Friday 23 March 2007

Images, books and a matter of theology

I had a very gratifying e-mail this week from someone who runs an animation studio saying how he and his wife like the Lamb among the Stars books. The company's web site is www.lostpencil.com and it's well worth a browse of some of the animation samples. Rather jokingly, I replied that I would love to see them do animations of the Krallen and Allenix creatures that occur in the series and would be delighted to post them on my web page with due credit. And the answer I got back was the very kind one that if they had time they would try and create them. Many thanks! Now I hope they do manage to produce them because they have the talent to make some impressive renderings. But on reflection, I have realised that this has raised a number of issues, at least one of which has a very important theological consequence.

My main concern is this: whether in their heart of hearts, readers want writers to flesh out their creations with images, even author-approved ones. I wonder. Don't we actually prefer to be given that degree of freedom that allows our minds to create pictures? In other words, wouldn’t we rather to be given hints and intimation, rather than specifics which must inevitably limit our imagination? Isn't this why a good book is ultimately more enriching than even the best film?
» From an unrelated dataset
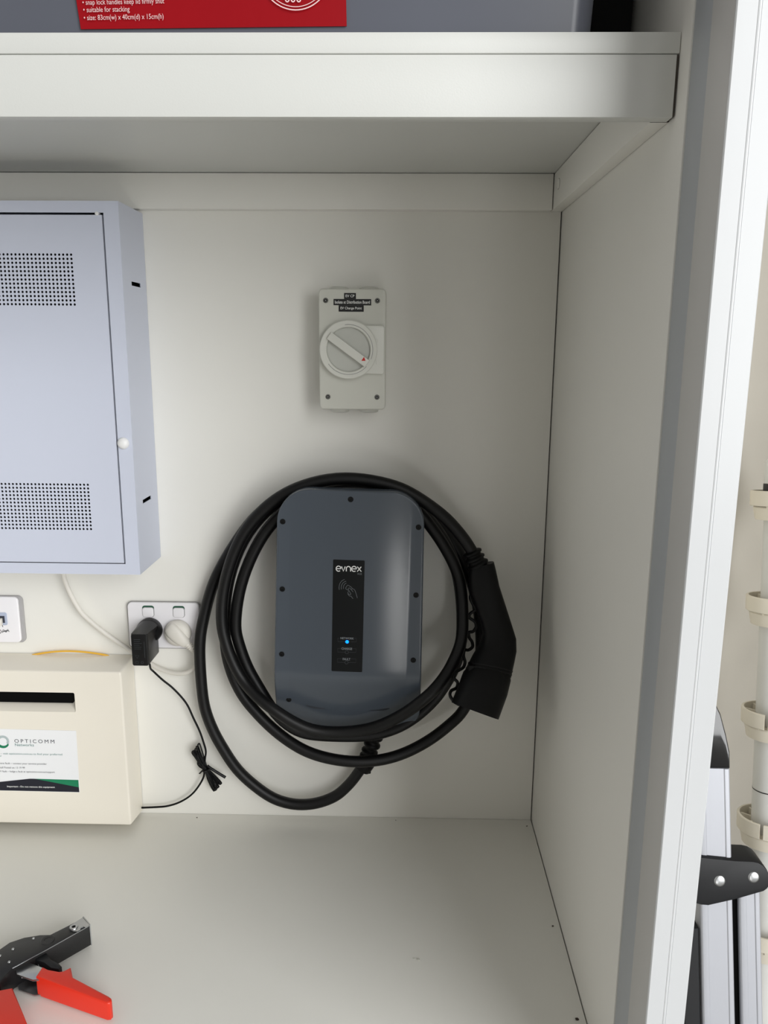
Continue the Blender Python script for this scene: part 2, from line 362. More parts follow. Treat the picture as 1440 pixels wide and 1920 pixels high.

As a teenager my imagination was enormously nourished by Lord of the Rings and I was quite happy to draw pictures of how I felt Minas Tirith and Mordor looked. My imagination was much less nourished and prompted by the Star Wars films. The imagining was done for me. In films the universe is closed and limited. And although I count Peter Jackson’s Lord of the Rings films as tolerable (they were certainly not the disaster that we feared) I still think the pictures in my mind are infinitely superior and closer to what Tolkien imagined.

In fact it's quite hard to think of books that have had author-approved drawings in other than children's books (for example, Pauline Baines drawings for C. S. Lewis’s Narnia books). The Dickens sketches by Phiz and Cruikshank and Tenniel’s illustrations of Alice in Wonderland are some of the few I can think of. In general, hinting seems to be more popular than describing. (As an aside, isn't this the attraction of maps in such books? Instead of telling us what a place looks like, they encourage us to conjure up an infinite number of landscapes and scenes). Is it perhaps better to sow seeds in our imagination than give us cut flowers? So, if I did get my Lostpencil images, I would make sure they were not seen as definitive but as ‘valid interpretations’.

Now, I promised that I would segue this into theology. It is this: in the Old Testament God clearly prohibits images of himself. That is in the ruling at the start of the Ten Commandments. Isn't this related? Making an image of a character is impoverishing because, in essence, it is limiting: it says ‘this is how he or she is’. And when our character is, as God is, unbounded in his nature, character and glory, it is vital there can be no such limits.